A little-known police licensure board that has come under fire for letting officers escape accountability is now at the center of Minnesota's attempt to build trust in law enforcement.
The Peace Officer Standards and Training Board emerged from the reckoning that followed the Minneapolis police killing of George Floyd with a series of mandates intended to increase police accountability statewide. The Legislature tasked the board with bolstering its citizen oversight, setting a model use-of-force policy, creating a database to track officer misconduct, discouraging warrior-style training and developing autism training requirements.
Those new responsibilities are part of what interim POST Board Executive Director Erik Misselt calls a "watershed moment" for a licensing authority that has seen relatively little change since it was created in 1977. Misselt recently asked an international organization to audit the board's police education, training and regulatory processes and see how they stack up against other states.

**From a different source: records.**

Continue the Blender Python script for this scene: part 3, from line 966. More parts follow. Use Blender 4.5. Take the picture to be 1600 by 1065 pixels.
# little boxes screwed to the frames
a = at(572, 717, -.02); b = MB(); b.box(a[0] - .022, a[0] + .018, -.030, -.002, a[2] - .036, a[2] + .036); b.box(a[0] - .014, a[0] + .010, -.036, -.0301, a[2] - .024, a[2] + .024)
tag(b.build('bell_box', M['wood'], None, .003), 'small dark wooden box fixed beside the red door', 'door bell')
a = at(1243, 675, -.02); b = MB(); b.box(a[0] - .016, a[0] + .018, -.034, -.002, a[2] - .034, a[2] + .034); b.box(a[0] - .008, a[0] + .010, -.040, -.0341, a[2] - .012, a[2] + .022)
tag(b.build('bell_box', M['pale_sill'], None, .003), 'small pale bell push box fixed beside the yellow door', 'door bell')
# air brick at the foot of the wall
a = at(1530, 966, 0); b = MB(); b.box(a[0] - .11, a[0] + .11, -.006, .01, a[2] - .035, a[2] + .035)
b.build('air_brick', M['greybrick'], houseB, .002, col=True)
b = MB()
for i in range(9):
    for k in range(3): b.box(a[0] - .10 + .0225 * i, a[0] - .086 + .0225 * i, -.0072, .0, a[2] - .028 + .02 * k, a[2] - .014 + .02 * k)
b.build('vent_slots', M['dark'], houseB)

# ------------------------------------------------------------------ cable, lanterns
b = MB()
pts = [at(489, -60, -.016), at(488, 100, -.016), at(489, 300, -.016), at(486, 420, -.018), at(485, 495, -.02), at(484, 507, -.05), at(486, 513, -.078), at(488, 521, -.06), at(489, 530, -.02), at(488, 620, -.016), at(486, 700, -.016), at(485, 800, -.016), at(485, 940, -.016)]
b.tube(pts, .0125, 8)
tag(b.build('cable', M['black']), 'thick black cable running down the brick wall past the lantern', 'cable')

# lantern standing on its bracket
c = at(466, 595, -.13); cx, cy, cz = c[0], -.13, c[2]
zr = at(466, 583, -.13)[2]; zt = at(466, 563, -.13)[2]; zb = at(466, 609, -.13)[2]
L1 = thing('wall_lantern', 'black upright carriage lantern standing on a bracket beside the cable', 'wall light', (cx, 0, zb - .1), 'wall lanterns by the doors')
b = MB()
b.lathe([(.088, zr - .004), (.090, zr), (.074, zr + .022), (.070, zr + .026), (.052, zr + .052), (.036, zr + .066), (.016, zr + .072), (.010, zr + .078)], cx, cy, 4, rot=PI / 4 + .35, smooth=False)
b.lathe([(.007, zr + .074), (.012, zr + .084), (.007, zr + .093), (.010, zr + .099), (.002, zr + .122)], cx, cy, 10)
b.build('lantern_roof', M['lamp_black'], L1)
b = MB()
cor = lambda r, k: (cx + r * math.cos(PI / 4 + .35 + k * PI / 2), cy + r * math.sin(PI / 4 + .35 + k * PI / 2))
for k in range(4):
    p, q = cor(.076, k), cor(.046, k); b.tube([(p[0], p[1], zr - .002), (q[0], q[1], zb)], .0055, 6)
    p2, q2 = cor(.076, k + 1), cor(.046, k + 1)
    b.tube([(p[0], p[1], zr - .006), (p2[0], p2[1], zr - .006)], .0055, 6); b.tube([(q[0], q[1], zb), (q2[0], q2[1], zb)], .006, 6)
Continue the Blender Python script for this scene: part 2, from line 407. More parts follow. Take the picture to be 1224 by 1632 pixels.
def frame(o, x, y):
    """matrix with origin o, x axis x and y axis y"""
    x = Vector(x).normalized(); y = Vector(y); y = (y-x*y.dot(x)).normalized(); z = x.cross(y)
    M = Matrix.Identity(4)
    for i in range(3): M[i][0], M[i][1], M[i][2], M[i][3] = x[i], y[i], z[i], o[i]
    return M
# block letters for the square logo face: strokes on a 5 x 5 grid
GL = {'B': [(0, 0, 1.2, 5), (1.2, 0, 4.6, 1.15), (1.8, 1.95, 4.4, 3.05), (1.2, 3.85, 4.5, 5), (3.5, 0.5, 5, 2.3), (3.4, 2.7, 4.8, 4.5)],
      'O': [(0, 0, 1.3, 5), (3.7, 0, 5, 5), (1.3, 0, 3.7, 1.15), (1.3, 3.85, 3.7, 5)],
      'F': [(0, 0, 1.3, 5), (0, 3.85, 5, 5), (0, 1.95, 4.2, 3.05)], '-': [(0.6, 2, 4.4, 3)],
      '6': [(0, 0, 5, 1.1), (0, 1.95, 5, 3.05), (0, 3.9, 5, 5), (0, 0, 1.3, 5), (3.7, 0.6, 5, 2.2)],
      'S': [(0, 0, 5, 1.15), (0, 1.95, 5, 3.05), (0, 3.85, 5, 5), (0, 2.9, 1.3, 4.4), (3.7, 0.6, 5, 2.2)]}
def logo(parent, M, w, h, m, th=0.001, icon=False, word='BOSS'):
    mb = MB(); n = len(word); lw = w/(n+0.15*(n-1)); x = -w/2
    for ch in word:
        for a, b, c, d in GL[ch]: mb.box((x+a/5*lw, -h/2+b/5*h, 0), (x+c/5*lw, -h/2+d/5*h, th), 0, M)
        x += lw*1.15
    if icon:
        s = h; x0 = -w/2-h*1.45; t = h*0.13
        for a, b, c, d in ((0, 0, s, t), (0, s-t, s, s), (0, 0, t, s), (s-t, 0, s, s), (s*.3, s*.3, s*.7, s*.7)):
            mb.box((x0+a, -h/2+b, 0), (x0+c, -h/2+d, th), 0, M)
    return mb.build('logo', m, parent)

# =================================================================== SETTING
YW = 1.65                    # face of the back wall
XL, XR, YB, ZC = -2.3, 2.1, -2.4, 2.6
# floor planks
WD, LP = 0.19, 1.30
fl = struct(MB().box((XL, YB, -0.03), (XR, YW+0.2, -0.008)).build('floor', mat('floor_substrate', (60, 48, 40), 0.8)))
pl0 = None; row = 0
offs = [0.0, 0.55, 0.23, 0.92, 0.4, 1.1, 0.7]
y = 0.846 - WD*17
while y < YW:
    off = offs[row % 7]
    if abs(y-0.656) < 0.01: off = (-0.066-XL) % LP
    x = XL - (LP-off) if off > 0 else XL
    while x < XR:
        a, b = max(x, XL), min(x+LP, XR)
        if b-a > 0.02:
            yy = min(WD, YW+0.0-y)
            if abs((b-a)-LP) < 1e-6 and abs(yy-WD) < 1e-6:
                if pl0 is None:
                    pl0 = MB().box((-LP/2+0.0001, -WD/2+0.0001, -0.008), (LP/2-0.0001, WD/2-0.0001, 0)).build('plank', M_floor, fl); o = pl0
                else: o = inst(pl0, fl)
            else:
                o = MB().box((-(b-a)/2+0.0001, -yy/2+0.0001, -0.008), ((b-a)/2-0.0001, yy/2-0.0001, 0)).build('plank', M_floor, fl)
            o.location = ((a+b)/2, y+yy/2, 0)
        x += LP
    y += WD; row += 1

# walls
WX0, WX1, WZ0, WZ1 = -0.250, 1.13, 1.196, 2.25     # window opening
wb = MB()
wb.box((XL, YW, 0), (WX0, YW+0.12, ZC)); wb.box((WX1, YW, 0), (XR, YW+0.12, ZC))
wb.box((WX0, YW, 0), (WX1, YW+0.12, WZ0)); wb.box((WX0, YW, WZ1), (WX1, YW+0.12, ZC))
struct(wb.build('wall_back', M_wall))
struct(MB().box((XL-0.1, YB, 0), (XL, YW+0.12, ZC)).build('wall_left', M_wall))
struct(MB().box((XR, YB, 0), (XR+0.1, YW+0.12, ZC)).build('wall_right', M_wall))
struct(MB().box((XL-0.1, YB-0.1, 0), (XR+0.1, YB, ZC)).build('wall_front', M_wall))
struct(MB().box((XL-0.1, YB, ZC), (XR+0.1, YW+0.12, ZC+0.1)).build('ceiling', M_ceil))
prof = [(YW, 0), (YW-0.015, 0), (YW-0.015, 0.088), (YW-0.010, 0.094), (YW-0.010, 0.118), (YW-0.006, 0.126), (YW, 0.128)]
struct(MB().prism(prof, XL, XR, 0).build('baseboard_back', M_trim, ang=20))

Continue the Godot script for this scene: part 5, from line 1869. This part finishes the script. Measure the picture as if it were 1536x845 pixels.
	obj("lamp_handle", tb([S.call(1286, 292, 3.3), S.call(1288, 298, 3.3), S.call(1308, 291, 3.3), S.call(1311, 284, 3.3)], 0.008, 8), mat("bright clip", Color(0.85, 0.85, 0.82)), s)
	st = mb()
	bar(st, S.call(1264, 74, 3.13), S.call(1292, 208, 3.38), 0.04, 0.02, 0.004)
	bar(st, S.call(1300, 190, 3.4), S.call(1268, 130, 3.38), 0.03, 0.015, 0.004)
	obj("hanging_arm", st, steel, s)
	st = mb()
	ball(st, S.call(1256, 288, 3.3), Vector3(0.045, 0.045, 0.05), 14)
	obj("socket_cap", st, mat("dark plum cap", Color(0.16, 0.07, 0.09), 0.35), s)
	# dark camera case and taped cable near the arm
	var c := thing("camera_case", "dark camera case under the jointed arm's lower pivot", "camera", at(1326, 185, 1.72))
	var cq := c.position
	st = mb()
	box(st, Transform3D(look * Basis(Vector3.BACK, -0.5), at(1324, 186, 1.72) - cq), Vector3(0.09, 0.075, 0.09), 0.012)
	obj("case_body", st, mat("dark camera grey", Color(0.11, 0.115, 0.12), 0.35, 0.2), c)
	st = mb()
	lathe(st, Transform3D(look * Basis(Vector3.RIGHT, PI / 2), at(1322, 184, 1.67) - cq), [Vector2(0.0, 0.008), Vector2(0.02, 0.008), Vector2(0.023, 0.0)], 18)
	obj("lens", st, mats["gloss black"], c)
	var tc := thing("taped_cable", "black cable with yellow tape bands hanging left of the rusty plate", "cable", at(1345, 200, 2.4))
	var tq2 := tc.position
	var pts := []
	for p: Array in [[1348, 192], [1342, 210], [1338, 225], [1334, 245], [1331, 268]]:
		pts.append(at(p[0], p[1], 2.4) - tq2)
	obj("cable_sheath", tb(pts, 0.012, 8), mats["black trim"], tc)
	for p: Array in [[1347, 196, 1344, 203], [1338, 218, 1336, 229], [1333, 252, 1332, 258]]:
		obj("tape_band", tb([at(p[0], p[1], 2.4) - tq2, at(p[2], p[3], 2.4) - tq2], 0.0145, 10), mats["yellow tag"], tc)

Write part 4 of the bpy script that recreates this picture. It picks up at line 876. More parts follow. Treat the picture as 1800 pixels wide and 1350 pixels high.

And last week the board agreed to conduct a comprehensive overhaul of its standards and training rules.
"If you want to reform policing, you have to reform the POST Board," Board Chairwoman Kelly McCarthy said, because without the board changes, police practices in Minnesota would be local and piecemeal. "It really is the best place to make those statewide standards."
However, McCarthy said the board she helms is not in a position to ask for the public's trust. The POST Board hasn't "put our best foot forward in the past," she said, and needs to earn public trust by holding officers responsible and showing that members are addressing questions of racism in policing.
A Star Tribune investigation in 2017 found hundreds of officers had been convicted of crimes over the past two decades without losing their professional licenses. After that, the board changed its standards for which criminal offenses would prompt a reconsideration of officers' licensure.
Michelle Gross, with the advocacy group Communities United Against Police Brutality, said she is hopeful about McCarthy and Misselt's leadership. Her organization has criticized the board in the past and urged it to take a stronger role in police discipline. Currently that responsibility resides largely with the local agencies.